Frieda herself, now 66, has always been an exotic. She founded Frieda's back in 1962, pre-Lib America. Then as now, produce was essentially an all-male industry. Her daughters, Karen Caplan, 34, president since 1986, and Jackie Caplan Wiggins, 31, vice-president for national accounts, say Frieda's being a woman and therefore an outsider may help explain why she hit on so innovative an approach to produce marketing. Produce Business's James Prevor says her gender had a certain PR value as well. "Just the fact that she's a woman in a man's business made her different," he says. "It made her stand out from the beginning."

A contributing factor to Frieda's success has been the national trend toward more variety in grocers' produce departments. In the early 1970s supermarkets stocked an average of 65 different produce items, according to the Produce Marketing Association, in Newark, Del. Today the average is 200, with some so-called superstores carrying up to 375. Some produce managers buy exotic fruits and vegetables as much for their image appeal as for their marketability. "We don't make any money in exotics," says Harold Alston, vice-president of produce sales and procurement at Stop & Shop Supermarket Cos., one of Frieda's major customers. "We never did. We probably throw 50% of it away, and when we do get our money back, we're real happy. But it goes toward that total image as the store that carries everything. I could advertise for six months and never get the image we get just from having somebody walk in and see all these wild items."

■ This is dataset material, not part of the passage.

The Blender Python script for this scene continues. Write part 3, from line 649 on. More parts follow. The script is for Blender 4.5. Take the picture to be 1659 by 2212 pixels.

Frieda discovered her entrepreneurial skill in 1957, when she was left on her own for two weeks to watch over the Giumarra Brothers wholesale business, one of the scores of produce suppliers that operate out of Los Angeles's three block-long wholesale markets. A buyer for a major chain asked Frieda, then only a clerk, if she'd be able to supply enough fresh mushrooms to support a Thanksgiving advertisement the chain planned to run. Although fresh mushrooms were a specialty and accounted for only a tiny share of Giumarra's sales, Frieda blithely said yes. She was unaware that demand for fresh mushrooms peaked at Thanksgiving, when supplies were most limited.